━━━ DATA ENTRIES ━━━
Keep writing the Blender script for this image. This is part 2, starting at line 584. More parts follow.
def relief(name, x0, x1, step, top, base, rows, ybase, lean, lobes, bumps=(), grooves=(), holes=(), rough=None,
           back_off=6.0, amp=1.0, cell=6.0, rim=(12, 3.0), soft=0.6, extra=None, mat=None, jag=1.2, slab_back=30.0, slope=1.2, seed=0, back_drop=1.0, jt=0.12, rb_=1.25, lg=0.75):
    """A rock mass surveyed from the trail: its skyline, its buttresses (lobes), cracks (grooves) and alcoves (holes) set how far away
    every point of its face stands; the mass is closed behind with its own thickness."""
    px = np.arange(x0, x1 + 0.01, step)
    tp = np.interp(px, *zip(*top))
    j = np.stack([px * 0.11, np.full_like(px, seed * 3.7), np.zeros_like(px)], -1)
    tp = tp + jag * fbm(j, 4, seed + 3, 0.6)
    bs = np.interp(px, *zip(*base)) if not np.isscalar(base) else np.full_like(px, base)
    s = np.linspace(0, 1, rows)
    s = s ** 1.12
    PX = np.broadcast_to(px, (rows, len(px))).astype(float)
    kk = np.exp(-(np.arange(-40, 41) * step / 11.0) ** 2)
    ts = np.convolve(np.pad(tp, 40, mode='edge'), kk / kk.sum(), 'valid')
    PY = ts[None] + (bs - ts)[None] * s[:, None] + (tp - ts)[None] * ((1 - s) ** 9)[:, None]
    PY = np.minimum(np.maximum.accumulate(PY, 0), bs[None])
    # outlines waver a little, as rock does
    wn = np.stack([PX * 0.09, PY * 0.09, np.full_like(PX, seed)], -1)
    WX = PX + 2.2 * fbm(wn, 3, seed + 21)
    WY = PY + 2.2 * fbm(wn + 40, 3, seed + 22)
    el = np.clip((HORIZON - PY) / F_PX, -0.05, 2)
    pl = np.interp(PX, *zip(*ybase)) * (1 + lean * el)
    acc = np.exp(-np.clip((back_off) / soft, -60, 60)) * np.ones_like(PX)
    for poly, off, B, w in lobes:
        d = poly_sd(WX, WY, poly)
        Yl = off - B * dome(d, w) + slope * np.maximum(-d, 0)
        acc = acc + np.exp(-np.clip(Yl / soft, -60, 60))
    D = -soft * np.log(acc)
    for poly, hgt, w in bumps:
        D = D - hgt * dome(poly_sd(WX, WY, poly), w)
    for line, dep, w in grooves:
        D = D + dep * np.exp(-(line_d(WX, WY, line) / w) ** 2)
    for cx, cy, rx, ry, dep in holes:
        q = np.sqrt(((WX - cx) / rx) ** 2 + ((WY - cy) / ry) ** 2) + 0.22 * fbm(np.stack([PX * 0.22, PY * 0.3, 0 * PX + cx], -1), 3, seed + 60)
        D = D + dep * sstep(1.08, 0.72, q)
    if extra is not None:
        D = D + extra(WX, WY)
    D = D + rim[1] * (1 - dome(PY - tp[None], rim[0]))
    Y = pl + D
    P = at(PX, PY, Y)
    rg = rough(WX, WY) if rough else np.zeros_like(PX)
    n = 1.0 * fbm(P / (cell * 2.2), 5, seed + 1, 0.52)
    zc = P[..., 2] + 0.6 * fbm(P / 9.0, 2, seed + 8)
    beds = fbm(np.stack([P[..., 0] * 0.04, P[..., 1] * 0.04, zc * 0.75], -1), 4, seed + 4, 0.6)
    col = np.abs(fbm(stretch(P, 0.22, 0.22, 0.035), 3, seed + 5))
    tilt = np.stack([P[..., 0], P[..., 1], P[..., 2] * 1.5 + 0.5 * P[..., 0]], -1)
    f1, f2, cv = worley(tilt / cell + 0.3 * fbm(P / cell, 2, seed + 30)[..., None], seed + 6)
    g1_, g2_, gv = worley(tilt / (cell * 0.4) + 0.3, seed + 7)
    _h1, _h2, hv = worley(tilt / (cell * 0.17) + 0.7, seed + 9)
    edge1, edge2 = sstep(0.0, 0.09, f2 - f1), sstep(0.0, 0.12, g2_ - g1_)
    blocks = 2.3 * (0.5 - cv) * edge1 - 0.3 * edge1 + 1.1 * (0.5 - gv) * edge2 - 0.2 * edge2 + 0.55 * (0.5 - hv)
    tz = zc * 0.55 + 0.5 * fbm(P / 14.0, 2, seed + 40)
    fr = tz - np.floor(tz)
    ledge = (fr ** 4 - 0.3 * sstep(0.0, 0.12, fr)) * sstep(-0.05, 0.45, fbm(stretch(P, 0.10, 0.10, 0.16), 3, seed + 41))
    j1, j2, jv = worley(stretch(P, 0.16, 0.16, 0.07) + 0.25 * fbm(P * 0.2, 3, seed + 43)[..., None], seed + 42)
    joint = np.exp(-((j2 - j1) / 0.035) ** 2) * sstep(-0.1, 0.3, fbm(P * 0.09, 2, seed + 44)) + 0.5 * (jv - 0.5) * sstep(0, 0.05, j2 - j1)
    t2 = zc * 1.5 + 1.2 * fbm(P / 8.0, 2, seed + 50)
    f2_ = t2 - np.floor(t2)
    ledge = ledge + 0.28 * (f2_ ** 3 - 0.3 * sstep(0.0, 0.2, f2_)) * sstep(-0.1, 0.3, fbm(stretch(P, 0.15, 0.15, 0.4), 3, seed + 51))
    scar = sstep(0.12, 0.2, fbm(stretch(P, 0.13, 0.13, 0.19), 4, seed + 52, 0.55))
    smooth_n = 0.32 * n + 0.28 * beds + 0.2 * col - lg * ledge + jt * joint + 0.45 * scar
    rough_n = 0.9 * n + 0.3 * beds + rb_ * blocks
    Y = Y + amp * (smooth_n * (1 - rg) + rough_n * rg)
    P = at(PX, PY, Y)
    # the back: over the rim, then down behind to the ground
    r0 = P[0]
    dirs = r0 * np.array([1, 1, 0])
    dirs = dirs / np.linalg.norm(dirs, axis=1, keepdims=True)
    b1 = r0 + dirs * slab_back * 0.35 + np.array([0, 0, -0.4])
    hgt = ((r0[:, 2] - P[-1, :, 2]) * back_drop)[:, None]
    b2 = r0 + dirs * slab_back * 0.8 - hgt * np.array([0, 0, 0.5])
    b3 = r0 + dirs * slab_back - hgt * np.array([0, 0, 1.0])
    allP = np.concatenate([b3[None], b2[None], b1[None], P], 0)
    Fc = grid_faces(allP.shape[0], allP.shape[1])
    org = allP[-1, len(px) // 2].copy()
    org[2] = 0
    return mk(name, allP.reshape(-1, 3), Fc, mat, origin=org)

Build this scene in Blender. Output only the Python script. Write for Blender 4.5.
━━━
■ **EXERCISE DETAILS**
Find every line that holds "this" and copy it.

■ **THE OUTPUT**
Keep writing the Blender script for this image. This is part 2, starting at line 584. More parts follow.
Build this scene in Blender. Output only the Python script. Write for Blender 4.5.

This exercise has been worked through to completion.